- **Your task**
Identify the lines that contain the string "this", then copy each of them.
-- start --
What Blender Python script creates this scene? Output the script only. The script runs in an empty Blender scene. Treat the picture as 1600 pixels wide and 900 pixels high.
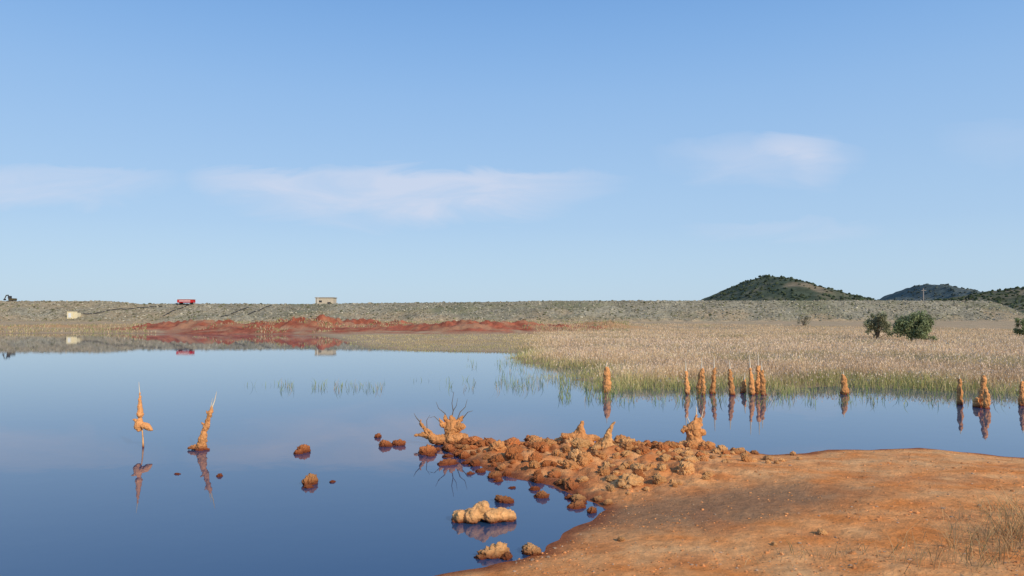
import bpy, bmesh, math, random
import numpy as np
from mathutils import Vector, Matrix
random.seed(7); rng=np.random.default_rng(7)
S=bpy.context.scene
S.view_settings.view_transform='Standard'; S.view_settings.look='None'; S.view_settings.exposure=0
F=1155.0; CH=2.0; TH=math.atan(45/1155)
def G(px,py,z=0.0):
    u=(px-800)/F; v=(450-py)/F
    dx=u; dy=math.cos(TH)-v*math.sin(TH); dz=math.sin(TH)+v*math.cos(TH)
    t=(z-CH)/dz
    return (dx*t,dy*t)
def AT(px,D): return ((px-800)/F*D, D)
def ZT(py,D): return CH+(495-py)/F*D
# ---------- noise
perm=rng.permutation(256); gr=rng.normal(size=(256,3)); gr/=np.linalg.norm(gr,axis=1)[:,None]
def pn(P):
    P=np.asarray(P,float); I=np.floor(P).astype(int); f=P-I; u=f**3*(f*(6*f-15)+10); out=np.zeros(len(P))
    for a in (0,1):
        for b in (0,1):
            for c in (0,1):
                h=perm[(perm[(perm[(I[:,0]+a)&255]+I[:,1]+b)&255]+I[:,2]+c)&255]
                g=gr[h]
                dd=g[:,0]*(f[:,0]-a)+g[:,1]*(f[:,1]-b)+g[:,2]*(f[:,2]-c)
                w=(u[:,0] if a else 1-u[:,0])*(u[:,1] if b else 1-u[:,1])*(u[:,2] if c else 1-u[:,2])
                out+=w*dd
    return out*1.6
def fbm(P,f,o=4,bill=False):
    r=0;a=1;s=0
    for k in range(o):
        n=pn(P*f+k*17.3); n=np.abs(n)*2-.6 if bill else n
        r=r+a*n; s+=a; a*=.5; f*=2.03
    return r/s
def xy3(x,y): return np.stack([x,y,np.zeros_like(x)],1)
def sst(a,b,x):
    t=np.clip((x-a)/(b-a),0,1); return t*t*(3-2*t)
# ---------- lake outline
shore=[(690,899),(745,886),(800,874),(848,862),(880,845),(897,825),(925,808),(945,796),(925,782),(890,768),(840,754),(790,742),(745,726),(705,708),(690,699),(740,692),(830,690),(900,690),(1000,691),(1100,694),(1160,707),(1200,710),(1240,708),(1300,704),(1380,701),(1440,700),(1500,706),(1560,712),(1600,714),(1700,722),(1900,735),(2100,700),(2000,640),(1800,622),(1600,615),(1480,610),(1380,603),(1300,604),(1200,606),(1100,603),(1000,606),(930,598),(890,594),(930,586),(950,580),(880,574),(820,567),(800,560),(830,552),(760,550),(700,549),(620,547),(565,542),(530,530),(490,523),(380,522),(230,521),(100,521),(0,521),(-300,521),(-900,523)]
poly=[G(*p) for p in shore]+[(-110,30),(-60,-12),(-12,-3),(-3.5,3.2)]
poly=np.array(poly)
def sdist(x,y):
    d2=np.full(x.shape,1e18); ins=np.zeros(x.shape,bool); n=len(poly)
    for i in range(n):
        ax,ay=poly[i]; bx,by=poly[(i+1)%n]; ex,ey=bx-ax,by-ay
        t=np.clip(((x-ax)*ex+(y-ay)*ey)/(ex*ex+ey*ey),0,1)
        d2=np.minimum(d2,(x-ax-t*ex)**2+(y-ay-t*ey)**2)
        if ay!=by:
            c=((ay>y)!=(by>y))&(x<(bx-ax)*(y-ay)/(by-ay)+ax); ins^=c
    d=np.sqrt(d2); return np.where(ins,-d,d)
mounds=[(255,100,60,492),(320,99,55,491),(400,98,60,494),(470,97,60,492),(505,96,50,495),(560,100,60,494),(640,92,60,499),(700,90,55,497),(738,88,50,493),(800,92,60,496),(850,96,65,494),(690,100,60,496),(610,104,50,494),(440,91,50,503),(360,91,50,505),(540,90,50,504)]
tanm=[(960,99,60,494),(920,101,50,497),(1130,62,60,529),(1375,55,50,538),(90,110,120,503)]
def heap_w(x,y):
    cx,cy=G(890,735)
    return np.exp(-(((x-cx)/2.1)**2+((y-cy)/1.6)**2)**2)
def terrain(x,y,col=False):
    r=np.hypot(x,y); P=xy3(x,y)
    d=sdist(x,y)+pn(P*.9)*np.clip(r/30,.1,.8)*.5+pn(P*3.1)*.07
    far=sst(13,20,y)
    zl=(0.42-.24*far)*(1-np.exp(-np.maximum(d,0)/(4.5-2*far)))
    z=np.where(d>0,zl,np.maximum(d*.14,-.6))
    land=np.clip(d/1.0,0,1)
    z=z+land*(fbm(P,1.3,4)*.035+fbm(P,6,3)*.009*(r<25))
    hw=heap_w(x,y)
    z=z+hw*np.clip(d/.3+.3,0,1)*(.05+fbm(P,2.6,4,True)*.11)
    z=z+sst(98,134,y)*.9*np.clip(d/10,0,1)+fbm(P,.12,3)*.25*sst(30,60,y)*np.clip(d/6,0,1)
    red=np.zeros_like(x); org=np.zeros_like(x)
    big=fbm(P,.35,4)+.5*fbm(P+9,1.1,3)
    for px,D,w,top in mounds:
        cx,cy=AT(px,D); sw=w/F*D*1.1; g=np.exp(-((x-cx)/sw)**2-((y-cy)/4.5)**2)
        z=z+(ZT(top,D)-.5)*g*.42*(1+.95*big); red=np.maximum(red,sst(.04,.25,g+big*.15))
    for px,D,w,top in tanm:
        cx,cy=AT(px,D); sw=w/F*D*.9; g=np.exp(-((x-cx)/sw)**2-((y-cy)/3.5)**2)
        z=z+max(ZT(top,D)-.3,.25)*g*.4*(1+.5*big); org=np.maximum(org,sst(.15,.7,g+big*.3)*.8)
    if not col: return z
    n1=fbm(P,.45,4); n2=fbm(P,2.2,4)
    C=np.zeros((len(x),3))
    orange=np.array([.80,.275,.07]); grey=np.array([.33,.18,.09]); pale=np.array([.88,.45,.18]); wet=np.array([.25,.07,.03])
    tan=np.array([.48,.34,.20]); redc=np.array([.36,.105,.055]); green=np.array([.26,.24,.12])
    t=np.clip(.45+n2*1.1+n1*.6,0,1)[:,None]; C=orange*(1-t)+pale*t
    gx,gy=G(1130,806); q=np.exp(-(((x-gx)/1.9)**2+((y-gy-(x-gx)*.16)/.8)**2)**1.5)
    t=np.clip(q*1.4+n1*.6+n2*.25-.22,0,.88)[:,None]; C=C*(1-t)+grey*t
    t=np.clip(sst(.12,.5,fbm(P+13,1.1,4)),0,.28)[:,None]; C=C*(1-t)+np.array([.42,.15,.06])*t
    hwt=(heap_w(x,y)*.75*sst(.5,-.4,n2))[:,None]; C=C*(1-hwt)+np.array([.44,.14,.05])*hwt
    t=(.85*(1-sst(.0,.35,d+n2*.12)))[:,None]; C=C*(1-t)+wet*t
    t=far[:,None]; m=np.clip(.35+n1,0,1)[:,None]; M=tan*(1-m*.4)+green*m*.4
    fl=np.clip(sst(.05,.4,fbm(P,.06,3))*(y<130),0,1)[:,None]*.35; M=M*(1-fl)+np.array([.50,.28,.14])*fl
    mud=(1-sst(.1,1.2,d))[:,None]*.4; M=M*(1-mud)+np.array([.24,.16,.09])*mud
    C=C*(1-t)+M*t
    xb=x/np.maximum(y,1)*F+800
    band=sst(150,330,xb)*(1-sst(840,1000,xb))*sst(76,86,y)*(1-sst(110,122,y))
    tb=sst(.05,.35,fbm(P+31,.22,3))
    t=np.clip(np.maximum(red,band*.9*sst(-.4,.1,n1)),0,1)*(1-.45*tb)
    t=t[:,None]; R=redc*(1+.8*n2[:,None])*(1+.6*n1[:,None]); C=C*(1-t)+R*t
    t=(band*sst(.05,.3,fbm(P+77,.4,3))*.6)[:,None]; C=C*(1-t)+np.array([.42,.22,.11])*t
    t=org[:,None]; C=C*(1-t)+np.array([.52,.29,.13])*t
    return z,np.clip(C,.01,1),d
# ---------- mesh helpers
def npmesh(name,V,Fc,cols=None,smooth=False):
    m=bpy.data.meshes.new(name); V=np.asarray(V,np.float32); Fc=np.asarray(Fc,np.int32)
    m.vertices.add(len(V)); m.vertices.foreach_set('co',V.ravel())
    k=Fc.shape[1]; m.loops.add(Fc.size); m.loops.foreach_set('vertex_index',Fc.ravel())
    m.polygons.add(len(Fc)); m.polygons.foreach_set('loop_start',np.arange(0,Fc.size,k,dtype=np.int32))
    m.update(calc_edges=True)
    m.polygons.foreach_set('use_smooth',np.full(len(Fc),smooth))
    if cols is not None:
        a=m.color_attributes.new('Col','FLOAT_COLOR','POINT'); c=np.ones((len(V),4),np.float32); c[:,:3]=cols; a.data.foreach_set('color',c.ravel())
    return m
def add(name,mesh,mat=None,loc=(0,0,0),parent=None,**kw):
    o=bpy.data.objects.new(name,mesh); S.collection.objects.link(o); o.location=loc
    if mat and mesh and not mesh.materials: mesh.materials.append(mat)
    if parent: o.parent=parent
    for k,v in kw.items(): o[k]=v
    return o
def gridfaces(nr,nc):
    i=np.arange(nr-1)[:,None]*nc+np.arange(nc-1)[None,:]; i=i.ravel()
    return np.stack([i,i+1,i+nc+1,i+nc],1)
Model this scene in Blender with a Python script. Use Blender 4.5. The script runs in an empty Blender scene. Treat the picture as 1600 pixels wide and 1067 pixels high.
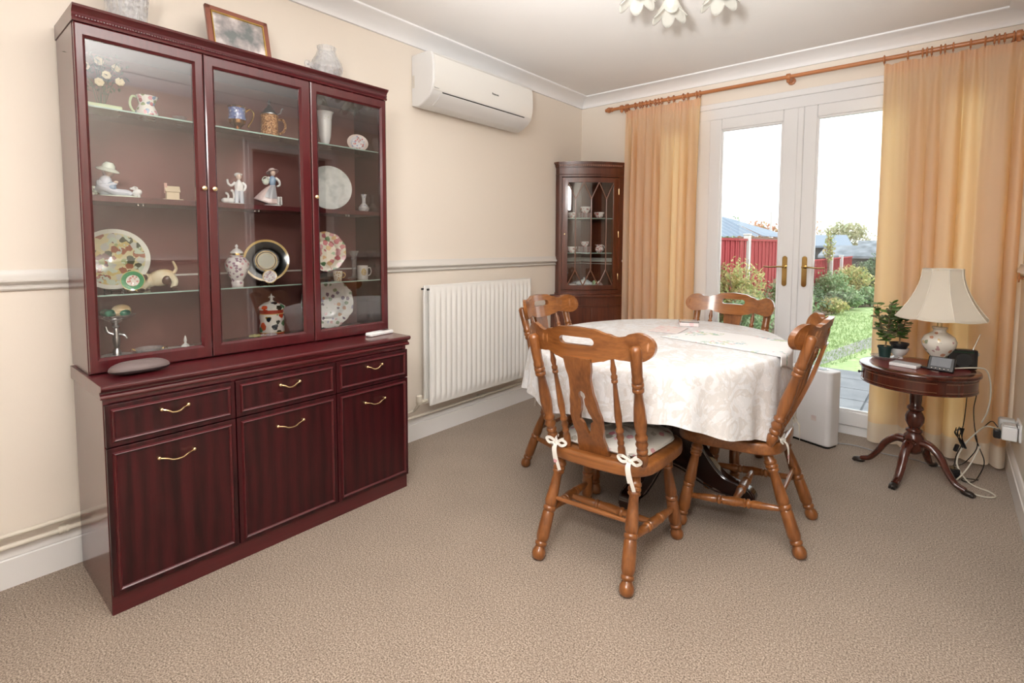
-- end --
- **Response**
What Blender Python script creates this scene? Output the script only. The script runs in an empty Blender scene. Treat the picture as 1600 pixels wide and 900 pixels high.
Model this scene in Blender with a Python script. Use Blender 4.5. The script runs in an empty Blender scene. Treat the picture as 1600 pixels wide and 1067 pixels high.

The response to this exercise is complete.